Thousands "trapped" in low-paid employment

The latest report from Social Justice Ireland

Thousands of people in Ireland are working part-time hours because they are unable to find full-time work, according to a new report.

The latest ‘Employment Monitor’ from justice advocacy organisation, Social Justice Ireland (SJI) has found over 100,000 people are, “trapped in underemployment” - a figure that has increased by 25% since 2008.

The monitor is a quarterly research report examining the employment landscape in Ireland.

The monitor has been released as the latest Eurostat figures show unemployment has reached its lowest level in the Eurozone since 2009.

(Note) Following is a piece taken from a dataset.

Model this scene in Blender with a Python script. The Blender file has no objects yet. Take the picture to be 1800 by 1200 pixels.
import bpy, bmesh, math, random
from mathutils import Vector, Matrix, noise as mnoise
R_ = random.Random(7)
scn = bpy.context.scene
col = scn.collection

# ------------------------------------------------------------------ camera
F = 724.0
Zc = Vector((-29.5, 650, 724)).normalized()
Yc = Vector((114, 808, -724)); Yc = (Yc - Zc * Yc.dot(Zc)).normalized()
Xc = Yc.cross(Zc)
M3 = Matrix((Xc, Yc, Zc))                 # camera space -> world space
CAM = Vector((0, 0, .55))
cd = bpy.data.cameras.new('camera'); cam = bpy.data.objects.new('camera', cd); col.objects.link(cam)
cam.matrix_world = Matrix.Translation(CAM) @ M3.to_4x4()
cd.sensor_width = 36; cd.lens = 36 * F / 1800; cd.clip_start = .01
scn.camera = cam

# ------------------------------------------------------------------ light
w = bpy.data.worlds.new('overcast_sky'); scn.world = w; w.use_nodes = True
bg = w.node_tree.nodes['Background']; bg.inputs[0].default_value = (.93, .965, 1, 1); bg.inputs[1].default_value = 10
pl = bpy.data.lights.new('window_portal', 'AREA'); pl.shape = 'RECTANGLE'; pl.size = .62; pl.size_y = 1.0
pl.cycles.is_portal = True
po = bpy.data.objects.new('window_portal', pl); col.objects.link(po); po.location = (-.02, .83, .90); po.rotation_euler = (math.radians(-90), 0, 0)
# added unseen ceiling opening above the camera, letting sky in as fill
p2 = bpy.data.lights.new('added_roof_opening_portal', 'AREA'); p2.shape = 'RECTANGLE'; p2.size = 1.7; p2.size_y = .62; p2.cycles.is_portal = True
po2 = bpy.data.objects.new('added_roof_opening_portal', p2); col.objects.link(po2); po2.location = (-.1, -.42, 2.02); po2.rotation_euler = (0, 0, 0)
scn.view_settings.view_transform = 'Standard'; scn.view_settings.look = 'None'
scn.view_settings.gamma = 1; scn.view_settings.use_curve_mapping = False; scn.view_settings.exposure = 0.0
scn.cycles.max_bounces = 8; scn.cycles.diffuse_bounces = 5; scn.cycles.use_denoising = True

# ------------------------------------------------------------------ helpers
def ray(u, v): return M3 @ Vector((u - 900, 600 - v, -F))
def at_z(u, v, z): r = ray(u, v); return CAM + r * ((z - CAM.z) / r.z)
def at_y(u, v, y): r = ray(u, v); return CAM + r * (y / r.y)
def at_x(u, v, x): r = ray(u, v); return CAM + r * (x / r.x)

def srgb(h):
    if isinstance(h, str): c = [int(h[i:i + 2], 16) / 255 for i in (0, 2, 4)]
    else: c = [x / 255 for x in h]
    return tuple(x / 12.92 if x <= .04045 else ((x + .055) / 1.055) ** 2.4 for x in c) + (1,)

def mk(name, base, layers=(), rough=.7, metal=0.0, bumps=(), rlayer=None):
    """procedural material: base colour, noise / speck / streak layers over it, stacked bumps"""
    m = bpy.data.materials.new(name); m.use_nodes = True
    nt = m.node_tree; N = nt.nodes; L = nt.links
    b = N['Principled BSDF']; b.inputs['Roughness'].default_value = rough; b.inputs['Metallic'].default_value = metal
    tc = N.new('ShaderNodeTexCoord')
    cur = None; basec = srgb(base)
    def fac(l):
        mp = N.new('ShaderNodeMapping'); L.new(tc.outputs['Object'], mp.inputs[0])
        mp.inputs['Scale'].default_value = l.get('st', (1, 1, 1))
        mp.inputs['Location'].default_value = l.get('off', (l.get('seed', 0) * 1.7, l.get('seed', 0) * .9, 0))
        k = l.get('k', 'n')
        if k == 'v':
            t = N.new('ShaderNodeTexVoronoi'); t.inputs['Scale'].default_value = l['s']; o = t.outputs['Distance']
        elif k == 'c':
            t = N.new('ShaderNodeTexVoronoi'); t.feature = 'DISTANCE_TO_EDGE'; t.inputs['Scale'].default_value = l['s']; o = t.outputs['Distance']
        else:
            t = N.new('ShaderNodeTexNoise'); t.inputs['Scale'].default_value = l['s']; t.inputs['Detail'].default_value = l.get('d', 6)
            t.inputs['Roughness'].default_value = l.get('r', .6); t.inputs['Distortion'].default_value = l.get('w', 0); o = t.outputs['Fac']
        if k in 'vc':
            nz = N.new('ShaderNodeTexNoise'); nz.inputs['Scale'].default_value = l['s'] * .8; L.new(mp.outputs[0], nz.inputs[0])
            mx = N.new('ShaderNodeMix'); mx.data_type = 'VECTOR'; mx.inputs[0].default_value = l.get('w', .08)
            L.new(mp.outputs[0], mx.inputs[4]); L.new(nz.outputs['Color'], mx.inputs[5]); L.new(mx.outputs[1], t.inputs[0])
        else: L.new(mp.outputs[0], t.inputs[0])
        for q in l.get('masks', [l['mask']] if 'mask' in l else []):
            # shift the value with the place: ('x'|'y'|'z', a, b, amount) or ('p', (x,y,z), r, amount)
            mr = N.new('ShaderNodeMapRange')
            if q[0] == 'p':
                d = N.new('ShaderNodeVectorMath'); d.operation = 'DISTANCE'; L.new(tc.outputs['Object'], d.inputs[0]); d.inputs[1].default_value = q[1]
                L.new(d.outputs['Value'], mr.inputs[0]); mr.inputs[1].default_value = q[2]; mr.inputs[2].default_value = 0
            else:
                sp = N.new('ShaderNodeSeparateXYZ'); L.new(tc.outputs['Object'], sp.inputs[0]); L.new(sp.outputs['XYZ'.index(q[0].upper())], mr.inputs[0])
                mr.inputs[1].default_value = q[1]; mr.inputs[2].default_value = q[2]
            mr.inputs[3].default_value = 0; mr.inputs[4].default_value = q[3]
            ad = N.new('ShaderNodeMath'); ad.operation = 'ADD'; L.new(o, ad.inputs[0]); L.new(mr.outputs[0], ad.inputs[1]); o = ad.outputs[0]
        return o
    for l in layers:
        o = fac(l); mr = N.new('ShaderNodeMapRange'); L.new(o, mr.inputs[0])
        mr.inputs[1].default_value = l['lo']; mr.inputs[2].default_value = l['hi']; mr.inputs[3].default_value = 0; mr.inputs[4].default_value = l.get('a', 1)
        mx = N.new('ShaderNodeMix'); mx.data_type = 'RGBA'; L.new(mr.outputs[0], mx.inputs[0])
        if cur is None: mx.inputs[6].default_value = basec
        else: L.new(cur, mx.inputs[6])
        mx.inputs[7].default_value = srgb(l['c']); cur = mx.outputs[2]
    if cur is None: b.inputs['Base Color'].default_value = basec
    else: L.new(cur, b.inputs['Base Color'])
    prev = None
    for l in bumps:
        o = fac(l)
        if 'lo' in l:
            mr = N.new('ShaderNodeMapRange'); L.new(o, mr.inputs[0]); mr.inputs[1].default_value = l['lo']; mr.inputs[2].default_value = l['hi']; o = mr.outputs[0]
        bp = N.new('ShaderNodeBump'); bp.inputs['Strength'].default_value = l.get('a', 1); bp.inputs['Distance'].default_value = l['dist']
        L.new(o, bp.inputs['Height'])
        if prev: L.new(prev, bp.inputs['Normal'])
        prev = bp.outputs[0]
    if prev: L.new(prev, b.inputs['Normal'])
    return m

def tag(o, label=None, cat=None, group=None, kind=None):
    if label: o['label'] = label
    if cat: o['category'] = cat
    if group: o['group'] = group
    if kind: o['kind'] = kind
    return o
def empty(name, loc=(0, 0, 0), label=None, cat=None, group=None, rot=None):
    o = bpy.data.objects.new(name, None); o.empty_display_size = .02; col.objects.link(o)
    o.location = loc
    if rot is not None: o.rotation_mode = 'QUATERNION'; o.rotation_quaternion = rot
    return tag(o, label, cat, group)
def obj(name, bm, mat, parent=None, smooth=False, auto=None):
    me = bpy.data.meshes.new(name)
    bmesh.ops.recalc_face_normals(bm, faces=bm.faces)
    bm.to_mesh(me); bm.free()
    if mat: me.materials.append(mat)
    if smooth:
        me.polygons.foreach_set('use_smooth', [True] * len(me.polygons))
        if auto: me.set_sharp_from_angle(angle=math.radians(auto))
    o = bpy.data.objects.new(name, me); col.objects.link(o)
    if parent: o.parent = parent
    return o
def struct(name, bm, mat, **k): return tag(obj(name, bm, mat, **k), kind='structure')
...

In Ireland, the seasonally adjusted unemployment rate for January was 7.1% - down from 7.2% in December 2016 according to the CSO.

The figure is down from 8.5% a year ago.

Social Protection Minister Leo Varadkar said Ireland’s falling unemployment figures show that the government’s approach to unemployment is working.

“In 2017 I intend to move at least another 20,000 people from welfare to work,” he said. “I also want to make more progress towards our long-term target of reducing unemployment to 5-6%, and reducing long-term unemployment to below 2.5%.”

Underemployment

However, Michelle Murphy, SJI Research and Policy Analyst said the underemployment figures point to a “worrying employment trend in Ireland.”

“Although many employment indicators are positive, hidden within headline employment figures are a number of problems, including significant underemployment, high levels of low pay, and hundreds of thousands of workers earning a wage that is below subsistence level,” she said.

Ireland’s rate of low-paid employment is one of the highest in the EU and Ms Murphy said around 13% of people in part-time employment are receiving some form of government unemployment relief.

“A change of narrative is required,” said Ms Murphy.”Improving headline employment figures are important, but the drive for stronger job creation should not come at the cost of diminishing job quality and security.”

 Sinn Féin’s spokesperson for social protection John Brady said: "There is huge concern with the numbers of people who are underemployed - languishing in part-time jobs, willing to work longer but the hours are not available to them.”

"These are people in precarious employment, with zero-hour contracts and as a result, have no job security whatsoever,” he said.

"When we consider the hundreds of thousands of people who were forced out of the country, those forced into precarious part-time work and those in job activation schemes, the numbers the Minister is trumpeting tell an altogether different story."